Pour quelques tonnes de protéines, on en détruit des milliers, dans peu de temps on aura décimé cette ressource. Les espèces qui vivent à des profondeurs supérieures à 400 mètres sont particulièrement vulnérables, du fait de leur lent développement, de leur maturité tardive (30 ans) et de leur faible indice de fertilité.
Nous consommateurs pouvons influer concrètement en supprimant ces produits* de notre alimentation, le succès de la bande dessinée et pédagogique de Pénélope Bagieu qui a fait le tour du Net, a stimulé visiblement les ardeurs du public.
Danièle AUCLIN
14 décembre, dernière minute, message de Bloom : le vote du 10 décembre a été perdu pour les défenseurs de l’interdiction, mais la liste de vote était confuse car il fallait en réalité d’abord rejeter le premier amendement de façon à pouvoir voter l’interdiction du chalutage profond ; si ce premier amendement était adopté, il faisait tomber les amendements suivants et empêchait même de se prononcer sur l’interdiction. De nombreux députés se sont trompés et ont adopté l’amendement au lieu de le rejeter.
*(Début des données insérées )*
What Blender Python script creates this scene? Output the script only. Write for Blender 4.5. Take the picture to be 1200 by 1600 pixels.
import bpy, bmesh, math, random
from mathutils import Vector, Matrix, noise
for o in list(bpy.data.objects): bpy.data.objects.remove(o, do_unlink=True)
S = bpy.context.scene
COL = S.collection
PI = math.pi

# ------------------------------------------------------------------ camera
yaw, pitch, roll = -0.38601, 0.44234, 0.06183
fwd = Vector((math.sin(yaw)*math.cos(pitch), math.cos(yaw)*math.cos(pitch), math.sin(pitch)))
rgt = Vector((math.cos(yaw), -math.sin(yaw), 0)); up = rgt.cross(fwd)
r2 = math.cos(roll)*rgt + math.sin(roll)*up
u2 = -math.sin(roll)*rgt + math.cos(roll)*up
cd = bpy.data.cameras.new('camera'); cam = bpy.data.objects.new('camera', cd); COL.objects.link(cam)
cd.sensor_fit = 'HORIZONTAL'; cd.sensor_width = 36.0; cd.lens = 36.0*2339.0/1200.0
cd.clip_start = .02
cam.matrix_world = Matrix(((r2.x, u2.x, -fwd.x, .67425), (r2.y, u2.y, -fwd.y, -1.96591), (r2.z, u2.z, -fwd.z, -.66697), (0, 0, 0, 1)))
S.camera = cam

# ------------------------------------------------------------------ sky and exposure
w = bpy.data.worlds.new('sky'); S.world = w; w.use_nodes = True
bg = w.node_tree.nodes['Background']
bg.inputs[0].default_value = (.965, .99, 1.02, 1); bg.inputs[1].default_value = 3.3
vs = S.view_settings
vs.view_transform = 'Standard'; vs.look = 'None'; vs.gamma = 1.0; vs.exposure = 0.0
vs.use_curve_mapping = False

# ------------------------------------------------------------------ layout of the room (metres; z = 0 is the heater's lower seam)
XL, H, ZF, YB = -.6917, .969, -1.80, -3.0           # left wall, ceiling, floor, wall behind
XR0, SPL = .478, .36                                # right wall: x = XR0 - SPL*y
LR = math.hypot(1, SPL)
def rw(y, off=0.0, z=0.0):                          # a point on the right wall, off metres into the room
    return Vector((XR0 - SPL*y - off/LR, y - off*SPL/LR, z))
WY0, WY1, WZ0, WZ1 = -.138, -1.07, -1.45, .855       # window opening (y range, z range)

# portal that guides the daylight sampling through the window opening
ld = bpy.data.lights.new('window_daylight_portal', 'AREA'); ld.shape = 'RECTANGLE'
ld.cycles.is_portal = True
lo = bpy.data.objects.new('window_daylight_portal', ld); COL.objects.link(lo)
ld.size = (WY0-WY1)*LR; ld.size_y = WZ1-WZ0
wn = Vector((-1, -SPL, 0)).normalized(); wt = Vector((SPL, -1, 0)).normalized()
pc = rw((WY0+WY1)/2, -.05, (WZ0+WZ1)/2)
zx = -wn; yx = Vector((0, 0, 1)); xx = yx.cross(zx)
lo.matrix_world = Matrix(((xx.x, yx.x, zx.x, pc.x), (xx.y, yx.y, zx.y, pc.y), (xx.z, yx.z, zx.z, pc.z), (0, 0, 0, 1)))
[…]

Parmi eux figuraient des défenseurs connus de l’interdiction, dès qu’ils se sont rendu compte de leur erreur, ils ont fait rectifier leur vote.
Résultat : l’interdiction a été votée par 343 contre 330. Cette victoire ne sera pas prise en compte légalement mais elle restera dans les archives du Parlement.
La France pourrait et doit réparer les dégâts qu’elle a occasionnés, continuons à partager la pétition de Bloom : http:/www.bloomassociation.org/nous-soutenir/.
* Espèces de poissons, habitant les grands fonds, en danger ou bientôt éteintes : Empereur, Sabre, Grenadier, Brosme, Hoplostète, Lingue bleue, Lingue Franche (julienne), Béryx, Baudroies, Flétan, Dorade Sébaste.